Bien qu’ils soient plus habitués à rouler dans le désert que sur des chemins forestiers boueux, les Américains démontrent leur capacité d’adaptation. Certes, Steve étale son sens de la combativité mais il chute à deux reprises ; la seconde sera fatale. En voulant éviter une femme qui traverse la piste au moment où il surgit, il tombe, abîmant sérieusement sa Triumph TR6 SC. La fourche est tordue. L’abandon est inévitable. Son ami Bud n’est pas plus chanceux. Il se casse la cheville gauche en tapant un muret. L’équipe sauve tout de même la médaille d’or grâce à Dave Ekins et Cliff Coleman.
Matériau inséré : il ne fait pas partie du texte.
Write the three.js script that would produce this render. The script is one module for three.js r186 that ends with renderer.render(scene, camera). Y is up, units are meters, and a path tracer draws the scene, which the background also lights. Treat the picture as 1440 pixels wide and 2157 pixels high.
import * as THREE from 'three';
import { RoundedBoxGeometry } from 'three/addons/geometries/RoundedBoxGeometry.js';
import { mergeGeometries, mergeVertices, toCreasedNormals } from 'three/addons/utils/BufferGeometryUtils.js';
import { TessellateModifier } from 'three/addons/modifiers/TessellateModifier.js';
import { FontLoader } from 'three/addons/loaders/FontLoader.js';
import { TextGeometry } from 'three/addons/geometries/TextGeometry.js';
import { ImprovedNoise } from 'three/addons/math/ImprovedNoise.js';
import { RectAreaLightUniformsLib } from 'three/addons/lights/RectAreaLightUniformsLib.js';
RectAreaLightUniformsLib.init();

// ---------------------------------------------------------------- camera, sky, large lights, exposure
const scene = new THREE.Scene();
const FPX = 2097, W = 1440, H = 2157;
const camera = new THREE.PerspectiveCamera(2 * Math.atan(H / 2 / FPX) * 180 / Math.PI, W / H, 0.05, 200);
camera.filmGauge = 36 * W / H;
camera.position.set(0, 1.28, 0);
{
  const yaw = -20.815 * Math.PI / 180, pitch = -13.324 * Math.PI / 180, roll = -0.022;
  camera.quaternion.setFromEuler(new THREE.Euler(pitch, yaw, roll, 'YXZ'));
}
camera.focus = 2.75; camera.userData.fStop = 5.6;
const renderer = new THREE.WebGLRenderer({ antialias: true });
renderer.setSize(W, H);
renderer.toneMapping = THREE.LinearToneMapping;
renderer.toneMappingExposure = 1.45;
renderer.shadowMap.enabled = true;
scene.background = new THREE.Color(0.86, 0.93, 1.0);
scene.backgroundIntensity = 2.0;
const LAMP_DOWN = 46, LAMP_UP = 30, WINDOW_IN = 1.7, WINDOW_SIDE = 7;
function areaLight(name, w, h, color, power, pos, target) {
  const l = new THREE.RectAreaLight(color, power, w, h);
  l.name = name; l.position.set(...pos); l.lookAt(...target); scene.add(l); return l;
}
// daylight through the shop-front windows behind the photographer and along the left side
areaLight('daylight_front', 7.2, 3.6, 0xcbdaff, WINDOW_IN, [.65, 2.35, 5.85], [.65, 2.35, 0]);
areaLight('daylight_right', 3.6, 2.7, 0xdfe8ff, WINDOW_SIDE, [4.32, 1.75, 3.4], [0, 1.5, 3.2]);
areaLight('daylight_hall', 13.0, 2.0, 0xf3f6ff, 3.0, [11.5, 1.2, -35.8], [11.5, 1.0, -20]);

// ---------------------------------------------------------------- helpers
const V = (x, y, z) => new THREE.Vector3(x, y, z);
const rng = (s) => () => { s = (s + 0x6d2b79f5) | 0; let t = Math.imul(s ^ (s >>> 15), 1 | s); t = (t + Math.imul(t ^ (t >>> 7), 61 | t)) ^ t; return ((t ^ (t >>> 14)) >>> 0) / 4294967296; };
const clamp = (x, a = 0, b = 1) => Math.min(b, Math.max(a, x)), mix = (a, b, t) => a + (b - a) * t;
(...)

L’acteur américain ne veut pas rester sur un échec. Sa Triumph est préparée pour l’ISDT 1965 qui se court à l’île de Man. Au dernier moment, il est obligé de renoncer pour cause d’engagement au cinéma. C’est promis, on va le revoir. Si l’activité cinématographique l’éloigne un temps des courses de moto, il comble ce manque en bricolant ses machines et en se rendant sur les lieux tournages au guidon de certaines d’entre elles. C’est ainsi qu’entre deux scènes de La Canonnière du Yang-Tse, il tue le temps libre en s’évadant sur une Suzuki carénée en échappement libre, identique à celle de compétition. Sans casque bien sûr!
Ses prouesses à moto, McQueen en livre encore un aperçu dans One Any Sunday (ou Challenge One), un documentaire d’une heure et demie sur l’univers de la moto aux États-Unis qu’il a partiellement financé via sa société de production. À la fin, on le voit, heureux comme un gosse, en compagnie de deux amis multiplier les sauts et les glissades sur des dunes de sable. En cow-boy moderne, il dompte parfaitement les ruades de sa machine.
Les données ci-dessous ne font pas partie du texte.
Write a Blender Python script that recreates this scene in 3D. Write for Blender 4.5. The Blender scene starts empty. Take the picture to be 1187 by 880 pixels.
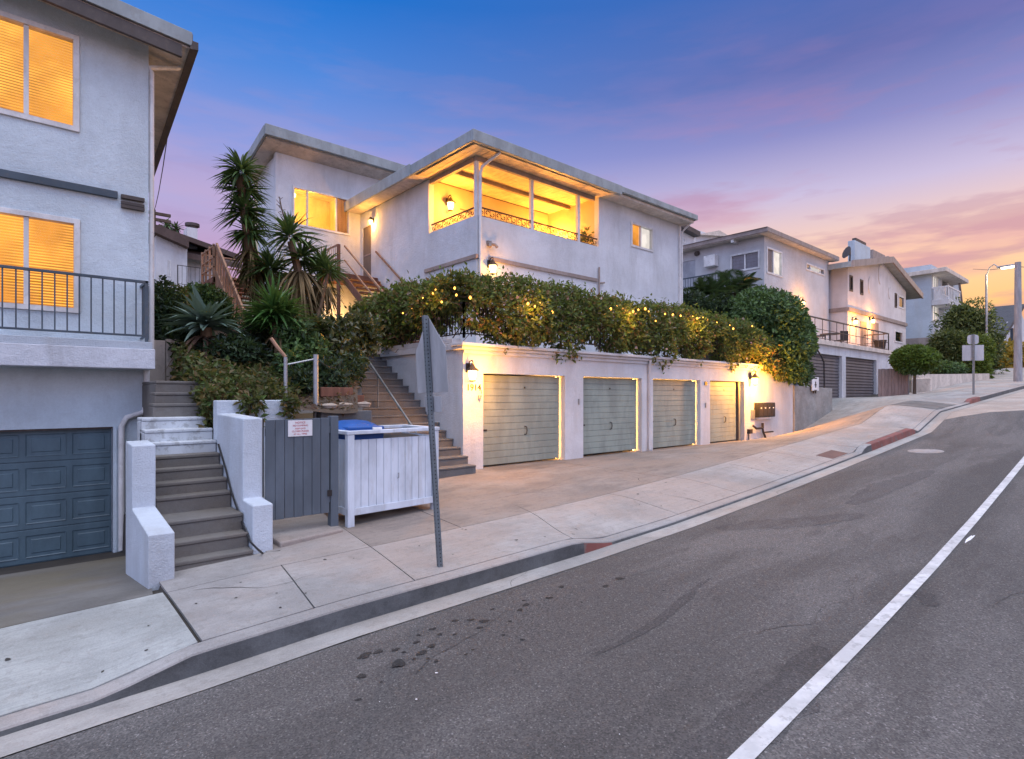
import bpy, bmesh, math, random
import numpy as np
from mathutils import Vector, Matrix
random.seed(7); RNG = np.random.default_rng(11)
SC = bpy.context.scene; COL = SC.collection
rad = math.radians
# ------------------------------------------------------------------ survey of the photograph
# The camera stands at the origin (eye level z = 0); +X runs along the street uphill, +Y into the lots.
FPX, CX, HY = 660.0, 593.5, 458.0
AZ = rad(48.9)
VD = (math.cos(AZ), math.sin(AZ)); RD = (math.sin(AZ), -math.cos(AZ))
def ray(x, y):
    u = (x-CX)/FPX
    return (VD[0]+u*RD[0], VD[1]+u*RD[1], (HY-y)/FPX)
def onY(x, y, Y):
    r = ray(x, y); d = Y/r[1]; return Vector((r[0]*d, Y, r[2]*d))
def onX(x, y, X):
    r = ray(x, y); d = X/r[0]; return Vector((X, r[1]*d, r[2]*d))
def atD(x, y, d):
    r = ray(x, y); return Vector((r[0]*d, r[1]*d, r[2]*d))
def interp(T, x):
    if x <= T[0][0]: return T[0][1]
    for (a, b), (c, d) in zip(T, T[1:]):
        if x <= c: return b+(d-b)*(x-a)/(c-a)
    return T[-1][1]
KP = [(-60,-4.6),(-8,-2.34),(-3,-2.1),(0,-1.97),(1.06,-1.94),(2.2,-1.89),(3.55,-1.866),(5.35,-1.826),(7.35,-1.76),(10,-1.62),
      (13,-1.43),(16,-1.23),(20.3,-.93),(22.7,-.40),(45,.8),(70,2.6),(120,5.5),(220,9)]
BP = [(1.9,-1.86),(5,-1.74),(7,-1.66),(22,-1.66),(24.2,-1.66),(26,-1.3),(28.5,-.75),(30,-.25),(31,-.16),(36,-.10),(40,.3),(45,.95),(70,2.8),(120,5.7),(220,9.2)]
LOWER = [(-60,.12),(.45,.12),(1.02,0),(5.3,0),(5.9,.12),(15.4,.12),(15.7,0),(19.6,0),(20.2,.11),(27.0,.11),(27.3,0),(300,0)]
def kz(X): return interp(KP, X)
def gutter_z(X): return kz(X)-.165
def road_z(X, Y): return gutter_z(X)+.02*min(max(4.5-Y, 0), 3.5)
def walk_z(X, Y):
    k = kz(X)+.03; low = interp(LOWER, X)
    t = min(max((Y-4.95)/1.0, 0), 1)
    s = k-low*(1-t)-.02*(1-t)
    if X < 1.1:
        b = -2.49
        t2 = min(max((Y-6.4)/4.3, 0), 1)
        return s+(b-s)*t2
    b = interp(BP, X); t2 = min(max((Y-6.4)/3.6, 0), 1)
    return s+(b-s)*t2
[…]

Triumph TR6 Trophy: l’inspiratrice des trails modernes
À la fin des années cinquante, les marques japonaises n’ayant pas encore investi le marché, Triumph est l’un des rares constructeurs à proposer des machines de sport vraiment performantes. Aux États-Unis, ce gros trail fait fureur dans les longues courses disputées notamment dans le désert californien. Steve McQueen en est tombé amoureux après avoir acheté un modèle Bonneville. La marque anglaise en décline une version TR6 avec phare chromé non caréné et petit garde-boue avant. C’est ce modèle que Steve McQueen et son ami pilote Bud Ekins, sa doublure pour franchir le mur de barbelés, utilisent dans La Grande Évasion.
Afin qu’elle ressemble à une moto BMW que la production avait fini par écarter en raison de son inaptitude à pouvoir réaliser les cascades, la Triumph avait été repeinte en kaki. Un porte-bagages et une vieille selle finissaient de la déguiser en machine bavaroise. McQueen et Ekins n’ont pas eu à le regretter. Avec son châssis et son bicylindre 650 cm3 de 42 chevaux, la TR6 s’est avérée l’engin idéal pour relever les défis imposés par le scénario du film. Jamais rassasié, McQueen partait souvent battre la campagne allemande au guidon de la TR6 très spéciale. Un sacré coup de pub pour Triumph.